--- Begin INPUT ---

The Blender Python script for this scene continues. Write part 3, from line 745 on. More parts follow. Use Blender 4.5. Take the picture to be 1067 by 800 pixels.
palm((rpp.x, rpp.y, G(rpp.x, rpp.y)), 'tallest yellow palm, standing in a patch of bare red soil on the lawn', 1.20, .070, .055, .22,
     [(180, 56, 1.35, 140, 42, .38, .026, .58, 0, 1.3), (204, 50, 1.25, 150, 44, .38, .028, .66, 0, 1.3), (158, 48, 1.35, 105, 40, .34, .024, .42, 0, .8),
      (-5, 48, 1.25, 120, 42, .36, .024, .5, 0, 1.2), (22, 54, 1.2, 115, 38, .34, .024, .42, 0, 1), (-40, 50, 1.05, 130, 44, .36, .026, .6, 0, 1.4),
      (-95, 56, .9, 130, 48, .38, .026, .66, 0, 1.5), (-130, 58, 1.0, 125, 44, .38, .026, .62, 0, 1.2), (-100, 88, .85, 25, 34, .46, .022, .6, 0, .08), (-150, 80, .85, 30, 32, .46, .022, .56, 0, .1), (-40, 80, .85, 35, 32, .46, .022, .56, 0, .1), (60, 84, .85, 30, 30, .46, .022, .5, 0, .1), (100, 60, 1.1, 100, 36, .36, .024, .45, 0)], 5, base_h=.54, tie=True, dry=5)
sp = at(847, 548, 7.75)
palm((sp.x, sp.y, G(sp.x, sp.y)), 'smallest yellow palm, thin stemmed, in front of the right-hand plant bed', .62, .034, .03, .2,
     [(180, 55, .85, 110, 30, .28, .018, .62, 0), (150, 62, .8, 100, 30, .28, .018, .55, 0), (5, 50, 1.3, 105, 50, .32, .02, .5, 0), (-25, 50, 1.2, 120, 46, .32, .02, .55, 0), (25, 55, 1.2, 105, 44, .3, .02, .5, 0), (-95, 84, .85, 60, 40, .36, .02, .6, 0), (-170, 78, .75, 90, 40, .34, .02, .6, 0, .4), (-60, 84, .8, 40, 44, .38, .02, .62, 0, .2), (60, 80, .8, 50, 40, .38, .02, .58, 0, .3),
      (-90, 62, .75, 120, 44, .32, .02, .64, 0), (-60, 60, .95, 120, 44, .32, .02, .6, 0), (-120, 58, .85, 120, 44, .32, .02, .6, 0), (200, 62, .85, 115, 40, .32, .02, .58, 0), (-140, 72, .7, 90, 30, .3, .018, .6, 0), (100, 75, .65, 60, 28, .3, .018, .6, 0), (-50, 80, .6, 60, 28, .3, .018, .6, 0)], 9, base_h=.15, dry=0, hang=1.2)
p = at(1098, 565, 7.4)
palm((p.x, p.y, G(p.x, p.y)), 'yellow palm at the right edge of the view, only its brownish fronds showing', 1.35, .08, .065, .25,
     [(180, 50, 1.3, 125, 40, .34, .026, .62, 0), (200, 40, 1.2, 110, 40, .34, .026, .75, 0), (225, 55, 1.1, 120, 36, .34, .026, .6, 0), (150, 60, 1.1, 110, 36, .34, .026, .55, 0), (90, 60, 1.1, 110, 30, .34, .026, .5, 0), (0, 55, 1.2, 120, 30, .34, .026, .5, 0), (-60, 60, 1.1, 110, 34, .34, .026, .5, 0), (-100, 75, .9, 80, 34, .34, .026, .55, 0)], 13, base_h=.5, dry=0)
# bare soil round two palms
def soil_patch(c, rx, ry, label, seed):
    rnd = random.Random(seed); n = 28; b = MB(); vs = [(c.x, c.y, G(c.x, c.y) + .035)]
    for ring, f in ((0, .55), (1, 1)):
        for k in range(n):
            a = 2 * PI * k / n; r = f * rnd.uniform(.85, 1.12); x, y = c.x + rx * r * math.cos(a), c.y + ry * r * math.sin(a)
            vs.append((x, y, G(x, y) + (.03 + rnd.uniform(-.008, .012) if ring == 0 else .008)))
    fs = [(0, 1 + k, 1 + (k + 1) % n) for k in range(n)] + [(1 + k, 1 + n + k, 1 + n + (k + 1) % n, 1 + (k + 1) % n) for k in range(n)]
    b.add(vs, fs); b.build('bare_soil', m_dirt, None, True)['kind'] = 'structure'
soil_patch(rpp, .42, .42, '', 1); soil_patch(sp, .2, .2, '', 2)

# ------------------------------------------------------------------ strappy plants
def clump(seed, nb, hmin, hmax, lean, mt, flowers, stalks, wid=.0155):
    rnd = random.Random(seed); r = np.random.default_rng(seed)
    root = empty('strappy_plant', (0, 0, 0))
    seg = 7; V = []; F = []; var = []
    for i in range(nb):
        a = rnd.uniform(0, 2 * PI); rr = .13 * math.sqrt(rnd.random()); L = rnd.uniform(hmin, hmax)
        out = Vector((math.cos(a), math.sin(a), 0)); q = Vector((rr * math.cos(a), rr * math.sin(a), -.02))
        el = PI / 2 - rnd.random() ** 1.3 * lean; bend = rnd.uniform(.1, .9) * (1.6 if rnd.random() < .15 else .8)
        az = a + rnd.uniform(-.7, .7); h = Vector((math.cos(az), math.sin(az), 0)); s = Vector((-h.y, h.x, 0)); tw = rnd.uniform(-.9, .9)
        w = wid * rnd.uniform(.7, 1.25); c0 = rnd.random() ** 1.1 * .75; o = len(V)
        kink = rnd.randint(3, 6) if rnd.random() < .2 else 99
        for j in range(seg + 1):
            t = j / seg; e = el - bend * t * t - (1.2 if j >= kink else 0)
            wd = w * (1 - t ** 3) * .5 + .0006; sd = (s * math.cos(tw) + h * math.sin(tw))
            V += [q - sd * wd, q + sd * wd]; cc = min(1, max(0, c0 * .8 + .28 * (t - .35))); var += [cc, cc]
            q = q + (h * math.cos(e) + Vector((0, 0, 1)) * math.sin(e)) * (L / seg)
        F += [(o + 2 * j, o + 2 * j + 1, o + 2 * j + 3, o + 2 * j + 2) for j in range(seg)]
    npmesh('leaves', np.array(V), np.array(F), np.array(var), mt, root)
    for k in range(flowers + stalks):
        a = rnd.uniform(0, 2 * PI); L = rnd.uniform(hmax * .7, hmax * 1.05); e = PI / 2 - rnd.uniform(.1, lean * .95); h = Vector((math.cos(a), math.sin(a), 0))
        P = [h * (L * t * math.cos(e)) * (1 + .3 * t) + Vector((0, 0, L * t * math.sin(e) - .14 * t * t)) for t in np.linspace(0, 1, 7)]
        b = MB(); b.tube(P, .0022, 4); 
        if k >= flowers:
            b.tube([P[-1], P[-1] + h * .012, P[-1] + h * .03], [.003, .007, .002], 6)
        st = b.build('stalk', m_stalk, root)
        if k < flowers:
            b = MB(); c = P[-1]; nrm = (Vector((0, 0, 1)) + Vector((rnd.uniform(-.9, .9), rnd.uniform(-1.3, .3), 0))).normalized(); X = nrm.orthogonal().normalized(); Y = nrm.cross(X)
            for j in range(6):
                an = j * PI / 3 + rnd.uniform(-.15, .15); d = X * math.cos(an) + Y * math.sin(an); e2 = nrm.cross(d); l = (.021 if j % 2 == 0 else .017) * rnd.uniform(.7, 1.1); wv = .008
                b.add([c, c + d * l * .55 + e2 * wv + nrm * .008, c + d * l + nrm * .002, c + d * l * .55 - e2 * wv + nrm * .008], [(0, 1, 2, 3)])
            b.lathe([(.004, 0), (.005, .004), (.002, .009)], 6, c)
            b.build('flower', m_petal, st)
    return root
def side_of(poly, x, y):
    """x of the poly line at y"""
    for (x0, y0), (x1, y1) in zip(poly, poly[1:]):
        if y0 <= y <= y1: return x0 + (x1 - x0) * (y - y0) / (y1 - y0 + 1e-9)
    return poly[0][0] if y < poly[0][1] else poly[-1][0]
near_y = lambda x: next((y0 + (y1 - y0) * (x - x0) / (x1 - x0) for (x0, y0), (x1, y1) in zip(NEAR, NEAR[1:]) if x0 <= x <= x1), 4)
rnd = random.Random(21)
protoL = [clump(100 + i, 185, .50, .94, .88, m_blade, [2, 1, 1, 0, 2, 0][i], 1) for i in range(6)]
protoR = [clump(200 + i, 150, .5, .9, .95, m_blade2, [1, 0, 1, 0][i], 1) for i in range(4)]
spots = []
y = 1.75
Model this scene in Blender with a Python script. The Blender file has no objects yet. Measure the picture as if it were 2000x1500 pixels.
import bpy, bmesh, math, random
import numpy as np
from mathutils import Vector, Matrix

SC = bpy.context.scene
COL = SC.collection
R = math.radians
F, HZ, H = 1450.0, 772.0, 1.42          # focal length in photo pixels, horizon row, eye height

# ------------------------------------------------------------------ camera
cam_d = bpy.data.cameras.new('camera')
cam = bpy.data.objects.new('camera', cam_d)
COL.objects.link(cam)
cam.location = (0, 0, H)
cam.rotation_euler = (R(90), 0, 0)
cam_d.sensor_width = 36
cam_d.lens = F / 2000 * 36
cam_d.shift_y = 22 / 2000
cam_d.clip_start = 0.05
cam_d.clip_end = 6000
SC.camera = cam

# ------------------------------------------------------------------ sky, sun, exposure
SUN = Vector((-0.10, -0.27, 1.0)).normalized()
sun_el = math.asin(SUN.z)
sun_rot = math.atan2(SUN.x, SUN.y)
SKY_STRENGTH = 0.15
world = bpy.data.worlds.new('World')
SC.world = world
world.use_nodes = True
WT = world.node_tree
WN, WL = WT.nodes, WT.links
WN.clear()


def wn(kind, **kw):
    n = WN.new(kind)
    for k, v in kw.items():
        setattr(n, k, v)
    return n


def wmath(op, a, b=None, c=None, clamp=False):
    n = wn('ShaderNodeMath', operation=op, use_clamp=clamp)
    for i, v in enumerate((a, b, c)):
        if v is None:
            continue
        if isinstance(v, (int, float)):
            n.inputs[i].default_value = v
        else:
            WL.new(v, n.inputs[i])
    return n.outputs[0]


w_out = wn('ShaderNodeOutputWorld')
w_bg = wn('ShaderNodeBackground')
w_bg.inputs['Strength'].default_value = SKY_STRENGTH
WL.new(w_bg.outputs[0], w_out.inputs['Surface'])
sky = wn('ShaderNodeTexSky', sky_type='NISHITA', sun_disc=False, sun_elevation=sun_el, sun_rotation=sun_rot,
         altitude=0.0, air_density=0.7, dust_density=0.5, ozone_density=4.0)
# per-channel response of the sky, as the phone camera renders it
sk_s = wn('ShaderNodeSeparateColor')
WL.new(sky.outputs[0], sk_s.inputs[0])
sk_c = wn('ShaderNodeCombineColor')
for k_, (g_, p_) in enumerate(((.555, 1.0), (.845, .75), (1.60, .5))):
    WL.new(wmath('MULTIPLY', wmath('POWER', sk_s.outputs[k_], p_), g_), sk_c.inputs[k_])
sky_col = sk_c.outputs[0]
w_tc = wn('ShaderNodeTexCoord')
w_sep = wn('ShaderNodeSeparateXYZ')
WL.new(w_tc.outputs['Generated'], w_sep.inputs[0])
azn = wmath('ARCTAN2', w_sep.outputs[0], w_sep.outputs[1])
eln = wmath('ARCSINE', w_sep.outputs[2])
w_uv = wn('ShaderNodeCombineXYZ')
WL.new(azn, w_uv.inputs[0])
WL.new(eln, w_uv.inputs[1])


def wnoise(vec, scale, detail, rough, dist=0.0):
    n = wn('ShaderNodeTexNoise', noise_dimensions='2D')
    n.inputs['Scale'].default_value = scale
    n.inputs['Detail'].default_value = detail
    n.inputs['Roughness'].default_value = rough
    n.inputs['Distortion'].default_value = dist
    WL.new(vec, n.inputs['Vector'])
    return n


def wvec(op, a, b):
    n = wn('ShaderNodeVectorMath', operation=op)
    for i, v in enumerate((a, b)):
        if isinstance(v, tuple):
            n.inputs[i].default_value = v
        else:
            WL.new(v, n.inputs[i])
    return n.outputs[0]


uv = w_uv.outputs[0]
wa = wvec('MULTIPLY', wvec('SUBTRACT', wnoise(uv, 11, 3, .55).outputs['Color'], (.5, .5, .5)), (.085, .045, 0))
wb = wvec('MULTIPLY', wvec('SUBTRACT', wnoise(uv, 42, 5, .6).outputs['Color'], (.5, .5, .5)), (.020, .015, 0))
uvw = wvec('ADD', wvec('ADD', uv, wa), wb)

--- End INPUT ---

**TASK DIRECTIONS**
Within the listing above, extract exactly the lines from the line with "protoR = [clump(200" to the line with "SC.camera = cam", the two named lines included, and no others.

**WRITTEN RESPONSE**
protoR = [clump(200 + i, 150, .5, .9, .95, m_blade2, [1, 0, 1, 0][i], 1) for i in range(4)]
spots = []
y = 1.75
Model this scene in Blender with a Python script. The Blender file has no objects yet. Measure the picture as if it were 2000x1500 pixels.
import bpy, bmesh, math, random
import numpy as np
from mathutils import Vector, Matrix

SC = bpy.context.scene
COL = SC.collection
R = math.radians
F, HZ, H = 1450.0, 772.0, 1.42          # focal length in photo pixels, horizon row, eye height

# ------------------------------------------------------------------ camera
cam_d = bpy.data.cameras.new('camera')
cam = bpy.data.objects.new('camera', cam_d)
COL.objects.link(cam)
cam.location = (0, 0, H)
cam.rotation_euler = (R(90), 0, 0)
cam_d.sensor_width = 36
cam_d.lens = F / 2000 * 36
cam_d.shift_y = 22 / 2000
cam_d.clip_start = 0.05
cam_d.clip_end = 6000
SC.camera = cam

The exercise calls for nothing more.